Etre pointu en nutrition des plantes
« Les agriculteurs auxquels nous nous adressons réalisent un travail de plus en plus précis et cherchent à s'entourer d'un cercle d'experts pour les conseiller, ajoute Jérôme Caylet, TC et référent en nutrition des plantes. Ils sont également de plus en plus nombreux à s'intéresser à la nutrition des plantes. Pour tester de nouveaux biofertilisants et biostimulants, nous avons mis en place des essais sur blé dur, blé tendre, colza, tournesol et maïs, et notre gamme est en cours de développement. Nous sommes aussi reconnus pour le choix de nos engrais organiques. Nous en vendons 1 100 t par an pour les grandes cultures. »

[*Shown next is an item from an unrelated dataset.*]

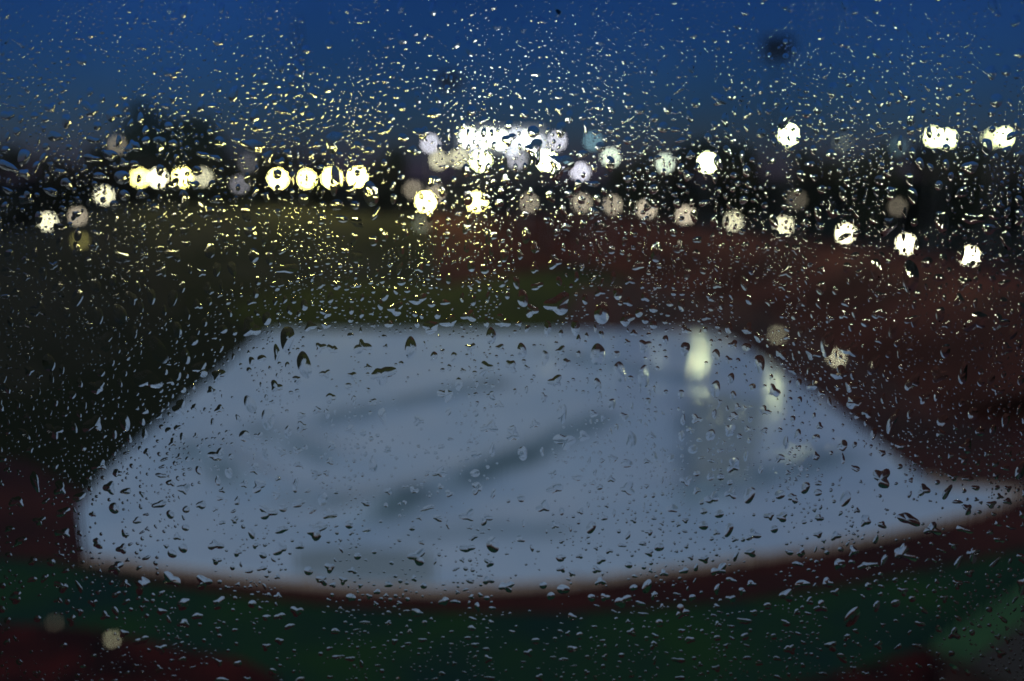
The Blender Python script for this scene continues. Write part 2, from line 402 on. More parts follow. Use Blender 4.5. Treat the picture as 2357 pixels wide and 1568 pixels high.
for a in [
    (980, 465, 'y', 4.5, 'dazzling yellow lamp post, leftmost of the line along the red bank', 'the leftmost bank lamp'),
    (970, 515, 'k', 0.06, 'very dim greenish lamp post under the leftmost dazzling bank lamp', None, -2.6),
    (1096, 465, 'y', 3.5, 'dazzling lamp post below the scoreboard, second in the line on the bank', 'the second bank lamp'),
    (1215, 467, 'o', 0.42, 'soft amber lamp post below the right half of the scoreboard', 'the amber bank lamp below the scoreboard'),
    (1337, 467, 'o', 0.42, 'soft amber lamp post, left one of the close pair right of the scoreboard', 'the left bank lamp of the close pair'),
    (1408, 472, 'o', 0.36, 'soft amber lamp post, right one of the close pair right of the scoreboard', 'the right bank lamp of the close pair'),
    (1487, 482, 'o', 0.46, 'soft amber lamp post just right of the close pair on the bank', 'the bank lamp right of the close pair'),
    (1577, 495, 'o', 0.46, 'soft amber lamp post below the two pole floodlights right of the scoreboard', 'the bank lamp below the pole floodlights'),
    (1688, 510, 'w', 0.60, 'pale lamp post, fifth from the right end of the bank line', 'the fifth bank lamp from the right'),
    (1803, 520, 'w', 0.90, 'pale lamp post, fourth from the right end of the bank line', 'the fourth bank lamp from the right'),
    (1945, 537, 'w', 1.3, 'white lamp post, third from the right end of the bank line', 'the third bank lamp from the right'),
    (2085, 562, 'w', 1.5, 'bright white lamp post, second from the right end of the bank line', 'the second bank lamp from the right'),
    (2232, 590, 'w', 1.7, 'bright white lamp post, rightmost and nearest of the bank line', 'the rightmost bank lamp'),
]: BANKPOS[a[0]] = bank_lamp(*a)
for a in [
    (990, 331, 150, 'p', 0.62, 'pale violet floodlight on a pole, upper left of the scoreboard', 'the pale floodlight left of the scoreboard'),
    (1010, 370, 144, 'w', 0.45, 'dim floodlight on a pole, lowest one left of the scoreboard', 'the dim floodlight left of the scoreboard'),
    (1056, 364, 144, 'w', 0.52, 'pale floodlight on a pole at the lower left corner of the scoreboard', None),
    (1106, 371, 142, 'g', 3.0, 'dazzling greenish white floodlight in front of the scoreboard, left of its middle', 'the dazzling floodlight under the scoreboard'),
    (1190, 368, 144, 'p', 0.35, 'dim floodlight in front of the scoreboard, between its two dazzling ones', None),
    (1258, 370, 142, 'g', 4.0, 'dazzling greenish white floodlight at the right end of the scoreboard', 'the dazzling floodlight at the right end of the scoreboard'),
    (1282, 325, 150, 'p', 0.62, 'pale violet floodlight on a pole, upper right of the scoreboard', 'the pale floodlight right of the scoreboard'),
    (1365, 325, 152, 't', 0.20, 'dim teal floodlight on a pole, the only bluish one', 'the teal floodlight'),
    (1336, 396, 140, 'p', 0.75, 'pale floodlight on a low pole below the teal one', 'the low pale floodlight below the teal one'),
    (1405, 362, 140, 'k', 0.75, 'pale green floodlight just right of and below the teal one', 'the pale green floodlight beside the teal one'),
    (1530, 376, 140, 'k', 0.70, 'pale green floodlight, left one of the two right of the scoreboard', 'the left pole floodlight right of the scoreboard'),
    (1628, 375, 138, 'g', 3.6, 'dazzling floodlight, right one of the two right of the scoreboard', 'the dazzling floodlight right of the scoreboard'),
    (1815, 310, 138, 'g', 3.5, 'single dazzling floodlight standing high and alone on the right', 'the lone high floodlight'),
    (2148, 316, 128, 'g', 1.7, 'dazzling floodlight, left one of the twin floodlights near the right edge', 'the left twin floodlight'),
    (2178, 320, 128, 'g', 1.9, 'dazzling floodlight, right one of the twin floodlights near the right edge', 'the right twin floodlight'),
    (2284, 318, 122, 'g', 0.9, 'floodlight left of the rightmost one, close beside it at the right edge', 'the second floodlight from the right edge'),
    (2312, 316, 122, 'g', 1.4, 'rightmost dazzling floodlight at the right edge', 'the rightmost floodlight'),
    (1940, 330, 160, 'k', 0.05, 'barely glowing green floodlight just right of the lone high one', None),
    (2065, 338, 160, 't', 0.05, 'barely glowing teal floodlight just left of the twin floodlights', None),
    (1835, 460, 120, 'o', 0.07, 'barely glowing amber floodlight on a low pole under the lone high one', None),
    (2065, 476, 110, 'o', 0.09, 'barely glowing amber floodlight on a low pole under the twin floodlights', None),
]: floodlight(*a)

# unlit floodlight towers against the sky
def tower(px, py, D, wd, hd, label):
    p = at(px, py, D)
    t = thing('floodlight_tower', label, 'floodlight tower', (p.x, D, 0), 0, 'unlit floodlight towers against the sky')
    obj('base', lathe([(0.4, 0), (0.4, 0.3), (0.2, 0.4)], 10), M_METAL, t)
    obj('pole', lathe([(0.12, 0.4), (0.07, p.z)], 8), M_METAL, t)
    bm = bmesh.new()
    for q in (-0.5, 0.5): box(-wd / 2, wd / 2, -0.12, 0.0, p.z + q * hd * 0.6 - 0.06, p.z + q * hd * 0.6 + 0.06, bm)
    obj('crossarm', bm, M_METAL, t)
    obj('back_panel', box(-wd * 0.46, wd * 0.46, 0.004, 0.08, p.z - hd * 0.42, p.z + hd * 0.42, None, 0.02), M_METAL, t)
    for q in (-0.5, 0.5):
        for k in range(4):
            h = obj('lamp_head', lathe([(0.05, 0.18), (wd * 0.09, 0.1), (wd * 0.125, -0.12), (wd * 0.11, -0.16)], 12, None, (-wd / 2 + wd * (k + 0.5) / 4, -0.35, p.z + q * hd * 0.6)), M_METAL, t, True)
tower(1790, 112, 70, 2.5, 2.2, 'unlit floodlight tower with a big dark head in the right half of the sky')
tower(1035, 185, 120, 3.2, 2.6, 'smaller unlit floodlight tower faint against the sky above the scoreboard')
LAND += [(1795, 115, 'the big dark floodlight tower head'), (1035, 190, 'the small dark floodlight tower head')]
pm = at(682, 40, 118)
t = thing('foul_pole', 'thin bare dark pole rising into the sky above the four dazzling lamps', 'foul pole', (pm.x, 118, 0))
obj('pole', lathe([(0.2, 0.1), (0.2, pm.z)], 8), M_METAL, t); obj('base', lathe([(0.5, 0), (0.5, 0.1)], 10), M_METAL, t)
obj('cap', lathe([(0.22, pm.z + .003), (0.1, pm.z + 0.15)], 10), M_METAL, t)
LAND.append((682, 110, 'the thin bare pole'))

# ------------------------------------------------------------------ the rain tarp over the infield
LEFT = [(620, 766), (590, 781), (560, 806), (500, 862), (400, 946), (300, 1036), (235, 1100), (184, 1172), (190, 1230), (206, 1290)]
RIGHT = [(1640, 766), (1690, 786), (1800, 857), (1900, 926), (2000, 1005), (2080, 1072), (2140, 1112), (2200, 1125), (2280, 1129), (2350, 1138), (2300, 1166), (2230, 1190), (2100, 1222), (1900, 1265), (1600, 1310), (1300, 1350), (1000, 1367)]
BOT = [(206, 1290), (330, 1310), (600, 1340), (800, 1357), (1000, 1367)]
prof = [(184, 1172)] + list(reversed(LEFT[:8])) + RIGHT[:10]
prof = sorted(set(prof))
def side(lst):
    pts = sorted([(G(x, y).y, G(x, y).x) for x, y in lst]); return [p[0] for p in pts], [p[1] for p in pts]
ly, lx = side(LEFT + BOT); ry, rx = side(RIGHT)
DMIN, DMAX = ry[0], G(1100, 762).y
folds = [((900, 1190), (1390, 980), .34), ((780, 975), (1130, 895), .26), ((440, 1050), (545, 1120), .26), ((600, 1000), (730, 1060), .22),
         ((1640, 1150), (1930, 1065), .30), ((1230, 815), (1580, 880), .20), ((1592, 935), (1600, 1150), .26), ((700, 1160), (900, 1180), .14), ((1000, 1240), (1250, 1225), .10)]
fw = [(G(*a), G(*b), d) for a, b, d in folds]
NR, NCOL = 190, 200
vs = []; fs = []; fold_shade = []
for i in range(NR + 1):
    q = i / NR; D = DMIN + (DMAX - DMIN) * (q ** 1.25)
    xl = float(np.interp(D, ly, lx)); xr = float(np.interp(D, ry, rx))
    if i == NR: pass
    for j in range(NCOL + 1):
        u = j / NCOL; x = xl + (xr - xl) * u
        z = 0.05; shade_ = 0.0
        for A, B, dp in fw:
            ax, ay, bx, by = A.x, A.y, B.x, B.y
            L = math.hypot(bx - ax, by - ay); tx, ty = (bx - ax) / L, (by - ay) / L
            qq = (x - ax) * tx + (D - ay) * ty; nn = -(x - ax) * ty + (D - ay) * tx
            w_ = 0.9 + 0.012 * L
            e = max(0, max(-qq, qq - L)); en = math.exp(-(e / 1.6) ** 2); nn += 0.5 * noise.noise(Vector((x * 0.25, D * 0.25, 3)))
            z += 1.5 * dp * en * math.exp(-((nn - w_ * 0.8) / w_) ** 2)
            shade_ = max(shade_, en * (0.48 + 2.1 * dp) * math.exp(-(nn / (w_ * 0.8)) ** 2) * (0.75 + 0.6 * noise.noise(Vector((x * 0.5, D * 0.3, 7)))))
        z += 0.16 * (noise.noise(Vector((x * 0.16, D * 0.11, 0.3))) + 0.4) + 0.035 * noise.noise(Vector((x * 0.7, D * 0.5, 1.7)))
        edge = min(1.0, min(u, 1 - u) * (xr - xl) / 1.0, (D - DMIN) / 0.8 + 0.0, (DMAX - D) / 1.0)
        z = 0.035 + max(0.0, z) * max(0.0, min(1, edge)) ** 0.7
        vs.append((x, D, z)); fold_shade.append(min(1.0, max(0.0, shade_)))
for i in range(NR):
    for j in range(NCOL):
        a = i * (NCOL + 1) + j; fs.append((a, a + 1, a + NCOL + 2, a + NCOL + 1))
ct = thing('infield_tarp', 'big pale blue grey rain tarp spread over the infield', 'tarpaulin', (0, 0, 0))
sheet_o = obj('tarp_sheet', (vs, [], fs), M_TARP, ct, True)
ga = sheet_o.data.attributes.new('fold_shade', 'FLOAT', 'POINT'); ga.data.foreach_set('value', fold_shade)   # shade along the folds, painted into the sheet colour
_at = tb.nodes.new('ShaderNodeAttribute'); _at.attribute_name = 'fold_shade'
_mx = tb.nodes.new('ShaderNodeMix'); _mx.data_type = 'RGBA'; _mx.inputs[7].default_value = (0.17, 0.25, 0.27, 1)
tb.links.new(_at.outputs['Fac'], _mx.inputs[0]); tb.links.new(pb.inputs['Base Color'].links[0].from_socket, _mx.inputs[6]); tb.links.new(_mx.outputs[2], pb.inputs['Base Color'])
# weighted hem rope sewn into the near edge
hb = bmesh.new(); prev = None
edge_px = [(206, 1290), (330, 1310), (600, 1340), (800, 1357), (1000, 1367), (1300, 1350), (1600, 1310), (1900, 1265), (2100, 1222), (2230, 1190), (2300, 1166), (2350, 1138), (2280, 1129), (2200, 1125), (2140, 1112)]
for a_, b_ in zip(edge_px, edge_px[1:]):
    for k in range(6):
        p = G(a_[0] + (b_[0] - a_[0]) * k / 6, a_[1] + (b_[1] - a_[1]) * k / 6); p.z = 0.14; p.y -= 0.10
        if prev is not None: tube(prev, p, 0.15, 0.15, 8, hb)
        prev = p
obj('weighted_hem', hb, M_SANDBAG, ct, True)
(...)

Forte de ces atouts, TS Agri compte bien « densifier le nombre de ses clients sur sa zone d'appro et de collecte », à laquelle s'est ajoutée, ces deux dernières années, la région camarguaise où est collecté du blé dur. L'entreprise compte réaliser 5 M€ de chiffre d'affaires appro en 2013-2014 et espère collecter à nouveau 45 000 à 50 000 t. « Vu la baisse générale de la production de 15 à 20 % cette année, si nous maintenons notre tonnage, nous aurons augmenté notre part de marché », conclut Nicolas Molinero.